L’alinéa 2 de l’article L.113-1 du Code des assurances dispose que l’assureur ne répond pas des pertes et dommages provenant d’une faute intentionnelle ou dolosive de l’assuré qui font échec au caractère aléatoire d’ordre public du contrat d’assurance.
La faute intentionnelle a été définie par rapport à la faute délictuelle, comme celle qui « suppose la volonté de causer le dommage et pas seulement d’en créer le risque » (Civ. 1ère, 10 avril 1996, 93-14571, publié au Bulletin).
Puis, en l’absence de cette volonté, un arrêt du 25 octobre 2018 a précisé que c’est bien la disparition totale de l’aléa qui caractérise la faute dolosive, avec la « conscience, chez l’assuré, du caractère inéluctable du dommage » (Civ. 2e, 25 octobre 2018, 16-23.103, publié au Bulletin).

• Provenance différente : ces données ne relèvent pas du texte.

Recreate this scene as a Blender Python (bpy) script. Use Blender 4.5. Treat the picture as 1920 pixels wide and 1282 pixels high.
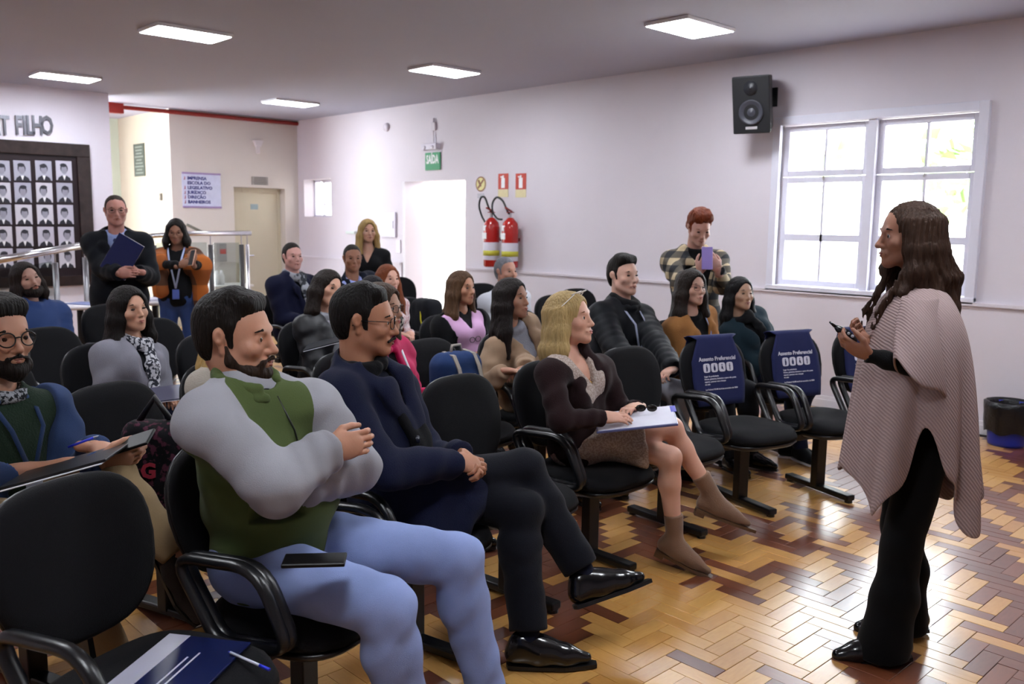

Par ailleurs, le paiement d’amendes pénales ou administratives a toujours fait l’objet d’exclusions conventionnelles des polices d’assurance de responsabilité civile professionnelle.
La loi du 30 avril 2025, visant à harmoniser divers textes avec le droit européen, a institué dans le nouvel article 1254 du Code civil une nouvelle exclusion légale.
Aux termes de ce texte, « lorsqu’une personne est reconnue responsable d’un manquement aux obligations légales ou contractuelles afférentes à son activité professionnelle, le juge peut, à la demande du ministère public, devant les juridictions de l’ordre judiciaire, ou du Gouvernement, devant les juridictions de l’ordre administratif, et par une décision spécialement motivée, la condamner au paiement d’une sanction civile, dont le produit est affecté à un fonds consacré au financement des actions de groupe.
La condamnation au paiement de la sanction civile ne peut intervenir que si les conditions suivantes sont remplies :
1° L’auteur du dommage a délibérément commis une faute en vue d’obtenir un gain ou une économie indu ;
2° Le manquement constaté a causé un ou plusieurs dommages à plusieurs personnes physiques ou morales placées dans une situation similaire.
Le montant de la sanction est proportionné à la gravité de la faute commise et au profit que l’auteur de la faute en a retiré. Si celui-ci est une personne physique, ce montant ne peut être supérieur au double du profit réalisé. Si l’auteur est une personne morale, ce montant ne peut être supérieur au quintuple du montant du profit réalisé.
Lorsqu’une sanction civile est susceptible d’être cumulée avec une amende administrative ou pénale infligée en raison des mêmes faits à l’auteur du manquement, le montant global des amendes prononcées ne dépasse pas le maximum légal le plus élevé.
Le risque d’une condamnation à la sanction civile n’est pas assurable ».
Cette disposition concerne essentiellement le risque d’entreprise, tel le régime de la responsabilité des producteurs du fait de produits défectueux, lorsque ceux-ci mettent sciemment sur le marché des produits ou effectuent des prestations susceptibles de constituer un danger pour des personnes physiques, et notamment des consommateurs, dans le but de réaliser un profit.
Mais elle serait applicable à tout professionnel ayant agi dans un but lucratif, notamment à un médecin ayant réalisé des interventions inutiles, ou un conseiller financier ayant préconisé des opérations de défiscalisation risquées à sa clientèle.
Le montant de la sanction civile sera proportionnel à la gravité de la faute commise et au profit que l’auteur de la faute en a retiré, avec un plafond. Il appartiendra donc au juge de se livrer à une appréciation subjective de la gravité de la faute commise, et à l’évaluation du profit réalisé.
Elle sera cumulable avec les amendes pénales prononcées pour les délits, notamment de Mise en danger d’autrui (CP, art. 223-1), atteintes involontaires à l’intégrité physique ou à la vie (CP, art. 222-19, 222-20 et 221-6), ou tromperie aggravée (CP, art. L441-1).
Mais la sanction civile sérielle de l’article 1254 fondée sur la recherche d’un profit ne suppose pas que son auteur ait nécessairement eu la volonté de causer le dommage lui-même « tel qu’il est survenu » ou qu’il ait eu la « conscience de son caractère inéluctable ».
Dès lors, seule la prise en charge de cette sanction civile serait inassurable, mais non l’indemnisation des victimes des dommages par l’assureur responsabilité civile de l’auteur du dommage.